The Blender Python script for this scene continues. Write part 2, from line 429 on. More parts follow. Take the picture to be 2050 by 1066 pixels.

+===+

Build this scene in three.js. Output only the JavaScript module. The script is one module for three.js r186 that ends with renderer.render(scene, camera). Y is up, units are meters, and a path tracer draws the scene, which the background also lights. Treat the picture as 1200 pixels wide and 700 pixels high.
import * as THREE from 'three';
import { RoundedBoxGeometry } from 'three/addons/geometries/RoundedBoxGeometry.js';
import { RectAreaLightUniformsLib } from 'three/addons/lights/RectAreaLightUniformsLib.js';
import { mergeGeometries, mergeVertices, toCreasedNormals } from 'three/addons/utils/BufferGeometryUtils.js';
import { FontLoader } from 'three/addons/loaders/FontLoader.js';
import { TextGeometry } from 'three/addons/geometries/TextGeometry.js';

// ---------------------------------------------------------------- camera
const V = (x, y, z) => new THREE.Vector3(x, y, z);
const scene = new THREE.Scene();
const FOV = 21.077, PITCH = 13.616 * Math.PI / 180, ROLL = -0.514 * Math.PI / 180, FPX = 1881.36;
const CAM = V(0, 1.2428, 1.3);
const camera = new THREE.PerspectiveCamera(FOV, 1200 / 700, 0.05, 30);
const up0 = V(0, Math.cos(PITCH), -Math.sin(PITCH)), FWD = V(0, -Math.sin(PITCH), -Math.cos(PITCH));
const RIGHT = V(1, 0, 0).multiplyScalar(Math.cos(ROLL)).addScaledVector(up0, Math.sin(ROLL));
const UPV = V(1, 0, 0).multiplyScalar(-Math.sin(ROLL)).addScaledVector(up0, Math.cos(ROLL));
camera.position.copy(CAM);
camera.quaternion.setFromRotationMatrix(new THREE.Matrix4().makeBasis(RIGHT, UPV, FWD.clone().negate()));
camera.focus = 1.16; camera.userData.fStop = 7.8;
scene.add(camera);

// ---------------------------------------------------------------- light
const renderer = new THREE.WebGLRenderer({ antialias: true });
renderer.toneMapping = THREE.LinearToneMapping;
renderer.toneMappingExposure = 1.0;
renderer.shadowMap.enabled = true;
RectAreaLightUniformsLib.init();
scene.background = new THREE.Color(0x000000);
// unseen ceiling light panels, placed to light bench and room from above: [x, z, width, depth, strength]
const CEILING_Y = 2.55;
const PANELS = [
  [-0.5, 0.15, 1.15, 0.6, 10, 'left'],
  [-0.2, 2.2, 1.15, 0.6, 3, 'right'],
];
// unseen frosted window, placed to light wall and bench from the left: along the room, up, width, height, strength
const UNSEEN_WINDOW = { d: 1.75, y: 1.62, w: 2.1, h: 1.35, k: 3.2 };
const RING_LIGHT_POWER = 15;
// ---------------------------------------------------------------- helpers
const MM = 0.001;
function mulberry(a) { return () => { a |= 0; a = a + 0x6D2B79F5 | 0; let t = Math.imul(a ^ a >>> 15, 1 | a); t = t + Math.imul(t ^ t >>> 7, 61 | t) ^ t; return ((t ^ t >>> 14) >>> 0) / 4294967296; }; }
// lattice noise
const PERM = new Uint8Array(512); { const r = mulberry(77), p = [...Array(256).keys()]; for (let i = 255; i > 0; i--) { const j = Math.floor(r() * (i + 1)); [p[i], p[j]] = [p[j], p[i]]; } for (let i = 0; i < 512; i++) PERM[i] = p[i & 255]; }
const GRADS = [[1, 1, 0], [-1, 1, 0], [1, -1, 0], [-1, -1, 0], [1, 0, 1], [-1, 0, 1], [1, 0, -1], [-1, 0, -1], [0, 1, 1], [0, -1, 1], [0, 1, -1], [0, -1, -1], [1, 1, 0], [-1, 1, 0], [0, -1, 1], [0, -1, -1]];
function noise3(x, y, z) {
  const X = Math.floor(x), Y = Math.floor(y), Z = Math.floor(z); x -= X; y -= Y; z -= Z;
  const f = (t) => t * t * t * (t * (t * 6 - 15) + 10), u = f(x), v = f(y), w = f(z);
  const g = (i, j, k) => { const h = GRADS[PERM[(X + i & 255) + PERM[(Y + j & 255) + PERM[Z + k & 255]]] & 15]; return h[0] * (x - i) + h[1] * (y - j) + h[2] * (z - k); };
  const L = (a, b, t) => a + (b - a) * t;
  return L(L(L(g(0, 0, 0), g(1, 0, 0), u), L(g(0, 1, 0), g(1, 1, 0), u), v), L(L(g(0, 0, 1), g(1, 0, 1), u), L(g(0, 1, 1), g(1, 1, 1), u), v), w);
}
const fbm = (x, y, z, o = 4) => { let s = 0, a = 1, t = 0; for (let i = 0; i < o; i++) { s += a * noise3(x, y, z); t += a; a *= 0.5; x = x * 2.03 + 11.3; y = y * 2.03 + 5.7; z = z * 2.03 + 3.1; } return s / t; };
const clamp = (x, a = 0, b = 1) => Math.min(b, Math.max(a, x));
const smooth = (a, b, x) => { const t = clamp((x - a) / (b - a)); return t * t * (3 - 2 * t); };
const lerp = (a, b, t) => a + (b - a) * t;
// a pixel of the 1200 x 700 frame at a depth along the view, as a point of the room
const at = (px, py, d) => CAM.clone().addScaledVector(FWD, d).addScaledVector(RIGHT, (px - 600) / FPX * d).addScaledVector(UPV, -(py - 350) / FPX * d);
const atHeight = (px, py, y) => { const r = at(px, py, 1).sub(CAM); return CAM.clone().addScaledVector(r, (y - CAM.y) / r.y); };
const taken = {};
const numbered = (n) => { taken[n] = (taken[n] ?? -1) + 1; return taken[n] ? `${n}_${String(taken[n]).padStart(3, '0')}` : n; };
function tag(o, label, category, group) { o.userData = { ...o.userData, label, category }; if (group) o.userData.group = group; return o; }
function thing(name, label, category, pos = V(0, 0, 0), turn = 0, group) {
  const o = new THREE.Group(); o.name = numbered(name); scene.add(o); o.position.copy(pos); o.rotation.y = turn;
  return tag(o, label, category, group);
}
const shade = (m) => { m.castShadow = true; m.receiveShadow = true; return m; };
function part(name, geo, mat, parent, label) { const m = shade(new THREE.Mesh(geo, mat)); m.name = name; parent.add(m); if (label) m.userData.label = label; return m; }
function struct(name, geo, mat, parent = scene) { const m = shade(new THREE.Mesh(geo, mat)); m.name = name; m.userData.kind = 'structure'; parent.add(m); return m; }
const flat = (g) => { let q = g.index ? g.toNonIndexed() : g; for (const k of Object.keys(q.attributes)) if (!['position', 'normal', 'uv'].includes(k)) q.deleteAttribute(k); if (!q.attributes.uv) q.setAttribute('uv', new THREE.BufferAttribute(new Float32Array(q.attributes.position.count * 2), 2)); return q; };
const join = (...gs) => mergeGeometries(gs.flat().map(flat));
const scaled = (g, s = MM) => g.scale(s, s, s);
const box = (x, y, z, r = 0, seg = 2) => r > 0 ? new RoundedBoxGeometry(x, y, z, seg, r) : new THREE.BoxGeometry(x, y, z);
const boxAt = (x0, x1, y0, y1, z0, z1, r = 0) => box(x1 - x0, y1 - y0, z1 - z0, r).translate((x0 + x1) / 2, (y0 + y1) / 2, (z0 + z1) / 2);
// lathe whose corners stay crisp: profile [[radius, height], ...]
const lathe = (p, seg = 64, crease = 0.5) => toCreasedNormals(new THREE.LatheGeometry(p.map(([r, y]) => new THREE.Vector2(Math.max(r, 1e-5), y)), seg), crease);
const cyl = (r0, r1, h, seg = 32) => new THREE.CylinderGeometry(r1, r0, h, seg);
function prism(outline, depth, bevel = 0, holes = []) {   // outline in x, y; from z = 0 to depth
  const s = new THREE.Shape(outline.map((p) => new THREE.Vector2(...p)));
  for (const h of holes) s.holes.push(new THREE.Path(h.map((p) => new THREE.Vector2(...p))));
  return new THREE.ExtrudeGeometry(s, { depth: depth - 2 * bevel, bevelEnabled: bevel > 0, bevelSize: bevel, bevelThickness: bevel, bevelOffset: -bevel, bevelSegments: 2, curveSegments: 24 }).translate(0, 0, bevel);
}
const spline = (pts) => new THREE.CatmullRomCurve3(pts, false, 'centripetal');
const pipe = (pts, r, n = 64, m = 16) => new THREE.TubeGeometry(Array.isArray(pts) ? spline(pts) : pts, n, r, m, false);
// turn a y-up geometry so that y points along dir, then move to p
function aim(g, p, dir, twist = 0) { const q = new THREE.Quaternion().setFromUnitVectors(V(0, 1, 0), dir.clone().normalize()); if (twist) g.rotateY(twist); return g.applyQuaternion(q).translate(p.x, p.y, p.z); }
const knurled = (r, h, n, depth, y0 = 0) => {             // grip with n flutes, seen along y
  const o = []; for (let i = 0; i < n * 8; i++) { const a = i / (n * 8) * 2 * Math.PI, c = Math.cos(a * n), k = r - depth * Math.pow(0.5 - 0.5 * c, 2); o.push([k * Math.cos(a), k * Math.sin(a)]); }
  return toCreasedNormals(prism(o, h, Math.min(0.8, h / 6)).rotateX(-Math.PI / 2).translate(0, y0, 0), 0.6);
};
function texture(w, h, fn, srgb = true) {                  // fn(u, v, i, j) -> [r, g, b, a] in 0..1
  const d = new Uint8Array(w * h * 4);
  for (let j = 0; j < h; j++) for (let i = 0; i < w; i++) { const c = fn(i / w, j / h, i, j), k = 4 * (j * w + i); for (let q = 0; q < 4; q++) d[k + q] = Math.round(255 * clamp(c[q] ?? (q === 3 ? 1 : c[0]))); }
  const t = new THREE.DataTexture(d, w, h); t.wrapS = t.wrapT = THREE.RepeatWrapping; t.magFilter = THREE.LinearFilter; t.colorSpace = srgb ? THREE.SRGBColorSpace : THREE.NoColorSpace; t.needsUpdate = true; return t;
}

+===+

Brief - Track down every line with the word "that" and copy it.

Solution below -
Build this scene in three.js. Output only the JavaScript module. The script is one module for three.js r186 that ends with renderer.render(scene, camera). Y is up, units are meters, and a path tracer draws the scene, which the background also lights. Treat the picture as 1200 pixels wide and 700 pixels high.
// turn a y-up geometry so that y points along dir, then move to p